DIRECTION:
Give back the entire listing verbatim.

* start RECORDED INFORMATION *

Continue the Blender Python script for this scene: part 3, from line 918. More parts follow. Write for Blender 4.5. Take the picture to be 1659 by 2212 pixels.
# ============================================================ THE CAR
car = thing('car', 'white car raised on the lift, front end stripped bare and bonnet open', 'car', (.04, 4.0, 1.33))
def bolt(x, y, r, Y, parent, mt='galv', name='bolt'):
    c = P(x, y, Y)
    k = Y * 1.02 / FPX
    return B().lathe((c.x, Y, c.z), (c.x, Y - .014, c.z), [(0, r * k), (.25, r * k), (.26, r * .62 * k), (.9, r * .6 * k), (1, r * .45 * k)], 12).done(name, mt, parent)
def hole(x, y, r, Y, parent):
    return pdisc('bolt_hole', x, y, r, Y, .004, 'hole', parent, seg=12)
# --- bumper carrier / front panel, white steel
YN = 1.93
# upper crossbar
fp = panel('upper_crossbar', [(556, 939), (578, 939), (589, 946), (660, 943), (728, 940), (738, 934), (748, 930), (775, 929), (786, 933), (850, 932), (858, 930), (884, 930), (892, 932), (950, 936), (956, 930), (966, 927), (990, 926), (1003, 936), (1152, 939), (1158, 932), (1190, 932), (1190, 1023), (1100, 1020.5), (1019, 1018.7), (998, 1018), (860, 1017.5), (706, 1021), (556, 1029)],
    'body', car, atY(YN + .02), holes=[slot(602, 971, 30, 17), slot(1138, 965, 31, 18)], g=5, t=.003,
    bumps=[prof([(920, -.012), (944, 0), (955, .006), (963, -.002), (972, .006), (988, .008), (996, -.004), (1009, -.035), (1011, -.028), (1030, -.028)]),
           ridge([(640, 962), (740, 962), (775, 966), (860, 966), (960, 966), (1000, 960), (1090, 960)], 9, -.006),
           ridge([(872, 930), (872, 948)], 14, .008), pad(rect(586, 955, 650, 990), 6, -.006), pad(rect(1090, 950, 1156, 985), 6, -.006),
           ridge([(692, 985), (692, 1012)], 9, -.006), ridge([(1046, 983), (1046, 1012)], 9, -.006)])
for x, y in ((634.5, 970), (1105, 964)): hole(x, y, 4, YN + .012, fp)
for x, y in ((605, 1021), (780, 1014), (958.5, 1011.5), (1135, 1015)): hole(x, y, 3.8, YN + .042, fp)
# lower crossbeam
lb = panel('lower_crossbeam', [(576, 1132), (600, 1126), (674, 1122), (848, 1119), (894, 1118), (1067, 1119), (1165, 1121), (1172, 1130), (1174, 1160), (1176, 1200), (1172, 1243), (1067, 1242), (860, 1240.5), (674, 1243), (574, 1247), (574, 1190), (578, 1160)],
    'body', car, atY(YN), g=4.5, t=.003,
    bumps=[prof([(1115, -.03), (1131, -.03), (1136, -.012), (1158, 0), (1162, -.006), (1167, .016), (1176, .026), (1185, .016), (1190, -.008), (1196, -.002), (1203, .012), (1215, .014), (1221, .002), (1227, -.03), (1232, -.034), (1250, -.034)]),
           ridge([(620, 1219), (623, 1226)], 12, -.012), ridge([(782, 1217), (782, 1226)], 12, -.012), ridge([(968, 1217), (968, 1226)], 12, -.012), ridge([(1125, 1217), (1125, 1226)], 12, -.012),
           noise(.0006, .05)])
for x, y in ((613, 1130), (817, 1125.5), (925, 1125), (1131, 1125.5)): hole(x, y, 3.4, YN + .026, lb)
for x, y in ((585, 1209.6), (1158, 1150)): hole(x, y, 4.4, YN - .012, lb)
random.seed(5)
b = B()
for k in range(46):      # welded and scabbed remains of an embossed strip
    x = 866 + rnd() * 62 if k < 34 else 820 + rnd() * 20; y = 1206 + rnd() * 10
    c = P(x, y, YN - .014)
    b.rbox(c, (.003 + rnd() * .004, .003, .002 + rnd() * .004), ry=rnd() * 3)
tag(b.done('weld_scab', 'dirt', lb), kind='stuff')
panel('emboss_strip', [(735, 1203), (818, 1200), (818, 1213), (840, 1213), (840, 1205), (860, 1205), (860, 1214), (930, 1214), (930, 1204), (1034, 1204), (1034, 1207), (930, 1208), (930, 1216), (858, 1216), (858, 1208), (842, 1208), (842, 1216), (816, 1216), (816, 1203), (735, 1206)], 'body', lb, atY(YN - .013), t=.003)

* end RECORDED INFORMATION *

TASK RESULT:
Continue the Blender Python script for this scene: part 3, from line 918. More parts follow. Write for Blender 4.5. Take the picture to be 1659 by 2212 pixels.
# ============================================================ THE CAR
car = thing('car', 'white car raised on the lift, front end stripped bare and bonnet open', 'car', (.04, 4.0, 1.33))
def bolt(x, y, r, Y, parent, mt='galv', name='bolt'):
    c = P(x, y, Y)
    k = Y * 1.02 / FPX
    return B().lathe((c.x, Y, c.z), (c.x, Y - .014, c.z), [(0, r * k), (.25, r * k), (.26, r * .62 * k), (.9, r * .6 * k), (1, r * .45 * k)], 12).done(name, mt, parent)
def hole(x, y, r, Y, parent):
    return pdisc('bolt_hole', x, y, r, Y, .004, 'hole', parent, seg=12)
# --- bumper carrier / front panel, white steel
YN = 1.93
# upper crossbar
fp = panel('upper_crossbar', [(556, 939), (578, 939), (589, 946), (660, 943), (728, 940), (738, 934), (748, 930), (775, 929), (786, 933), (850, 932), (858, 930), (884, 930), (892, 932), (950, 936), (956, 930), (966, 927), (990, 926), (1003, 936), (1152, 939), (1158, 932), (1190, 932), (1190, 1023), (1100, 1020.5), (1019, 1018.7), (998, 1018), (860, 1017.5), (706, 1021), (556, 1029)],
    'body', car, atY(YN + .02), holes=[slot(602, 971, 30, 17), slot(1138, 965, 31, 18)], g=5, t=.003,
    bumps=[prof([(920, -.012), (944, 0), (955, .006), (963, -.002), (972, .006), (988, .008), (996, -.004), (1009, -.035), (1011, -.028), (1030, -.028)]),
           ridge([(640, 962), (740, 962), (775, 966), (860, 966), (960, 966), (1000, 960), (1090, 960)], 9, -.006),
           ridge([(872, 930), (872, 948)], 14, .008), pad(rect(586, 955, 650, 990), 6, -.006), pad(rect(1090, 950, 1156, 985), 6, -.006),
           ridge([(692, 985), (692, 1012)], 9, -.006), ridge([(1046, 983), (1046, 1012)], 9, -.006)])
for x, y in ((634.5, 970), (1105, 964)): hole(x, y, 4, YN + .012, fp)
for x, y in ((605, 1021), (780, 1014), (958.5, 1011.5), (1135, 1015)): hole(x, y, 3.8, YN + .042, fp)
# lower crossbeam
lb = panel('lower_crossbeam', [(576, 1132), (600, 1126), (674, 1122), (848, 1119), (894, 1118), (1067, 1119), (1165, 1121), (1172, 1130), (1174, 1160), (1176, 1200), (1172, 1243), (1067, 1242), (860, 1240.5), (674, 1243), (574, 1247), (574, 1190), (578, 1160)],
    'body', car, atY(YN), g=4.5, t=.003,
    bumps=[prof([(1115, -.03), (1131, -.03), (1136, -.012), (1158, 0), (1162, -.006), (1167, .016), (1176, .026), (1185, .016), (1190, -.008), (1196, -.002), (1203, .012), (1215, .014), (1221, .002), (1227, -.03), (1232, -.034), (1250, -.034)]),
           ridge([(620, 1219), (623, 1226)], 12, -.012), ridge([(782, 1217), (782, 1226)], 12, -.012), ridge([(968, 1217), (968, 1226)], 12, -.012), ridge([(1125, 1217), (1125, 1226)], 12, -.012),
           noise(.0006, .05)])
for x, y in ((613, 1130), (817, 1125.5), (925, 1125), (1131, 1125.5)): hole(x, y, 3.4, YN + .026, lb)
for x, y in ((585, 1209.6), (1158, 1150)): hole(x, y, 4.4, YN - .012, lb)
random.seed(5)
b = B()
for k in range(46):      # welded and scabbed remains of an embossed strip
    x = 866 + rnd() * 62 if k < 34 else 820 + rnd() * 20; y = 1206 + rnd() * 10
    c = P(x, y, YN - .014)
    b.rbox(c, (.003 + rnd() * .004, .003, .002 + rnd() * .004), ry=rnd() * 3)
tag(b.done('weld_scab', 'dirt', lb), kind='stuff')
panel('emboss_strip', [(735, 1203), (818, 1200), (818, 1213), (840, 1213), (840, 1205), (860, 1205), (860, 1214), (930, 1214), (930, 1204), (1034, 1204), (1034, 1207), (930, 1208), (930, 1216), (858, 1216), (858, 1208), (842, 1208), (842, 1216), (816, 1216), (816, 1203), (735, 1206)], 'body', lb, atY(YN - .013), t=.003)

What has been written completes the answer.